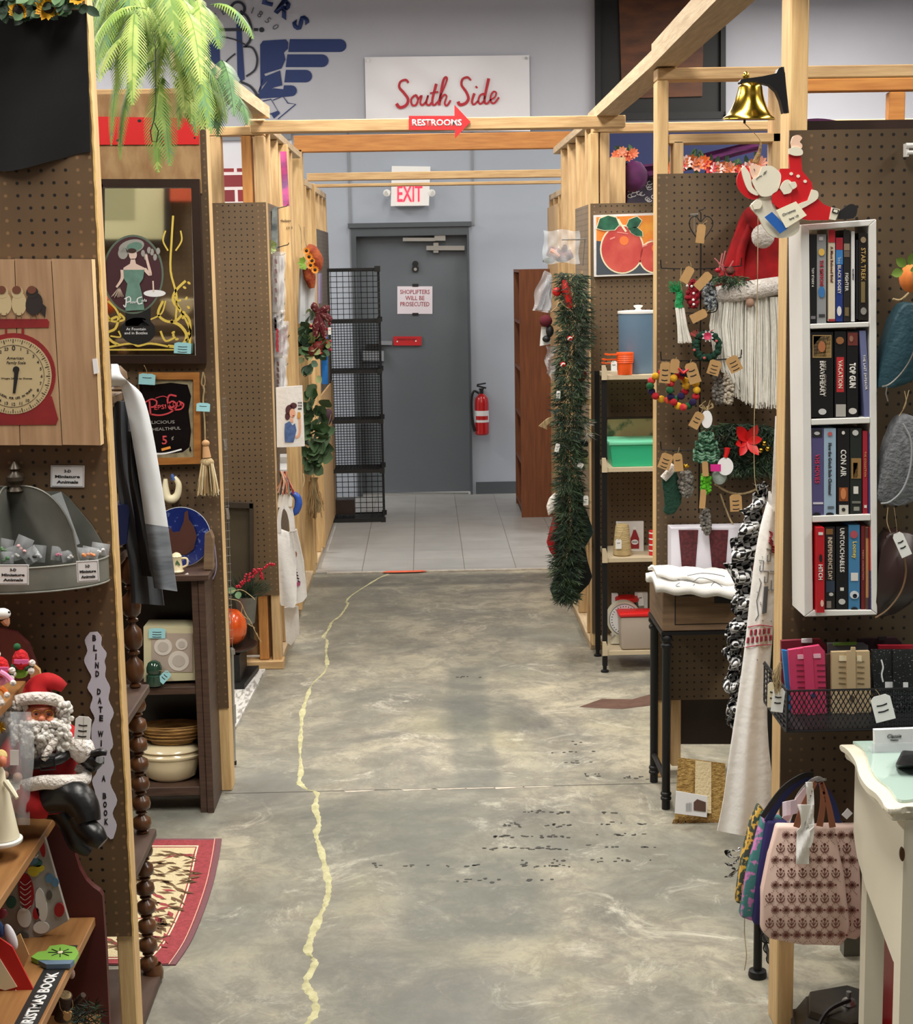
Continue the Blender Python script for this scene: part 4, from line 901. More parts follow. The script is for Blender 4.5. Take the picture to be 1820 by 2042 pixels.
# painted canvas leaning
t = thing('painted_board', 'grey Christmas board with red, blue and yellow painted figures leaning on the shelf', 'picture', P(60, 1890, 3.12)); Yk = 3.2
b = B().m(mat('canvasgrey', (176,170,164), .7, var=.15, scale=20)); b.pp([(-40,1760),(-20,1925),(45,1888),(136,1836),(88,1668),(60,1672)][::-1], Yk, .012); b.build('board', t, 0)
for cc, shapes in {(168,28,40): [('d',52,1778,15,36,-.1),('d',72,1822,7,12,0),('d',118,1815,10,14,0),('d',84,1690,5,20,-.15)], (232,228,222): [('d',48,1830,14,20,-.2),('d',82,1805,11,34,-.15),('d',82,1850,16,12,0)], (220,200,60): [('d',66,1738,12,10,.4),('d',78,1732,10,7,0)], (96,140,176): [('d',98,1752,8,9,0),('d',110,1760,7,9,0),('d',64,1716,12,8,0)],
      (220,90,140): [('d',50,1730,6,9,.5)], (60,110,100): [('d',22,1800,10,12,0),('d',75,1722,9,7,0)], (90,88,84): [('d',98,1786,6,9,0),('d',45,1868,12,10,0)]}.items():
    for i, s_ in enumerate(shapes): b = B().m(flat(cc, .5)); b.disc(s_[1], s_[2], s_[3], s_[4], Yk-.004-.0004*i, .004, 16, s_[5]); b.build('painted_figure', t)
b = B().m('white')
for i in range(6): b.stroke([(40,1758+i*10),(50,1765+i*10),(62,1756+i*10)], 1.2, Yk-.0068)
b.stroke([(64,1692),(70,1710),(76,1704)], 3, Yk-.0068); b.build('painted_lines', t, 0)
t = thing('hanging_ornament', 'cluster of white and blue glittery ornaments at the left frame edge above the red card', 'ornament', P(20, 1900, 2.98))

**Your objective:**
Reproduce the whole listing word for word, setting aside any pictures.

**Result of the task:**
Continue the Blender Python script for this scene: part 4, from line 901. More parts follow. The script is for Blender 4.5. Take the picture to be 1820 by 2042 pixels.
# painted canvas leaning
t = thing('painted_board', 'grey Christmas board with red, blue and yellow painted figures leaning on the shelf', 'picture', P(60, 1890, 3.12)); Yk = 3.2
b = B().m(mat('canvasgrey', (176,170,164), .7, var=.15, scale=20)); b.pp([(-40,1760),(-20,1925),(45,1888),(136,1836),(88,1668),(60,1672)][::-1], Yk, .012); b.build('board', t, 0)
for cc, shapes in {(168,28,40): [('d',52,1778,15,36,-.1),('d',72,1822,7,12,0),('d',118,1815,10,14,0),('d',84,1690,5,20,-.15)], (232,228,222): [('d',48,1830,14,20,-.2),('d',82,1805,11,34,-.15),('d',82,1850,16,12,0)], (220,200,60): [('d',66,1738,12,10,.4),('d',78,1732,10,7,0)], (96,140,176): [('d',98,1752,8,9,0),('d',110,1760,7,9,0),('d',64,1716,12,8,0)],
      (220,90,140): [('d',50,1730,6,9,.5)], (60,110,100): [('d',22,1800,10,12,0),('d',75,1722,9,7,0)], (90,88,84): [('d',98,1786,6,9,0),('d',45,1868,12,10,0)]}.items():
    for i, s_ in enumerate(shapes): b = B().m(flat(cc, .5)); b.disc(s_[1], s_[2], s_[3], s_[4], Yk-.004-.0004*i, .004, 16, s_[5]); b.build('painted_figure', t)
b = B().m('white')
for i in range(6): b.stroke([(40,1758+i*10),(50,1765+i*10),(62,1756+i*10)], 1.2, Yk-.0068)
b.stroke([(64,1692),(70,1710),(76,1704)], 3, Yk-.0068); b.build('painted_lines', t, 0)
t = thing('hanging_ornament', 'cluster of white and blue glittery ornaments at the left frame edge above the red card', 'ornament', P(20, 1900, 2.98))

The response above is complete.